3.2.2 Communication between devices via PCI local bus

The PCI local bus is the interconnection interface between the processor/memory and the peripheral control components and expansion cards in a microcomputer. The PCI local bus specification is the protocol of the interconnection mechanism and the specification of the electrical and mechanical configuration. The PCI local bus has bus master support and automatic configuration functions, and provides three types of address space, namely memory, I/O and configuration address space. These features lay the foundation for communication between devices on the bus.

There are multiple PCI devices in the vehicle display and control system. In view of the strong processing power of PowerPC and the real-time multitasking function of the real-time operating system, the PowerPC control motherboard becomes the "master device" responsible for coordination between devices, and other devices are "slave devices". The "master device" configures the "slave device" according to its device identification number and vendor identification number, and performs data communication according to the storage mapping access method of the address space. The communication process between PCI devices is shown in Figure 6.

3.3 Connection between application program and device driver

Applications access devices by calling device drivers. There are three ways to call device drivers: direct calling, calling through the operating system kernel, and calling through the operating system extension module. Direct calling allows applications to access devices efficiently, but has poor portability and users need to manage the devices themselves; calling through the kernel is managed by the operating system and has good portability, but increases system overhead; the advantages and disadvantages of calling through the extension module are similar to those of calling through the kernel.

The vehicle display and control system is a complex real-time operating system that requires good portability and has extension modules. Therefore, the application uses both the kernel and extension modules to call the device driver.

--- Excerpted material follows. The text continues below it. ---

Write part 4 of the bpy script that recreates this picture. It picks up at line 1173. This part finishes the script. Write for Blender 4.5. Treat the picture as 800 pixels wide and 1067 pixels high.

The kernel calls the general device driver, and the extension module calls the special driver.

3.4 Direct connection between application and device

In response to the control requirements of some special devices, the PowerPC control motherboard adopts direct control instead of device drivers.

The I2C bus is a two-wire serial bus that is mainly used for the expansion of microprocessor peripheral chips. It only needs two wires, a serial data line and a serial clock line, to realize data exchange between the microprocessor and the device with an I2C bus interface on the bus.

I2C bus devices are widely used for their simplicity and effectiveness. One of them is the video decoder CCX25836 used for analog video display in the vehicle display and control system. The registers of CCX25836 need to be configured using the I2C bus. The system design uses FPGA to build the hardware I2C electrical structure, and uses software to simulate the I2C read and write process required by the video decoder on the PowerPC control motherboard (see Figures 3 and 4 for details), setting its registers to achieve video display functions such as video channel switching and brightness and contrast adjustment, as shown in Figure 5.

Conclusion

The PowerPC MPC8548E microprocessor is favored by embedded system developers for its rich interfaces, strong computing power, fast processing speed, stability and easy scalability. The mainboard of the vehicle display and control system uses this chip as the core processor, equipped with necessary peripheral interfaces, and uses VxWorks as the operating system running on it, so that it has the ability to handle multiple tasks in real time. By expanding PCI devices, data exchange and control between display and control system devices and between the display system and other system devices are realized.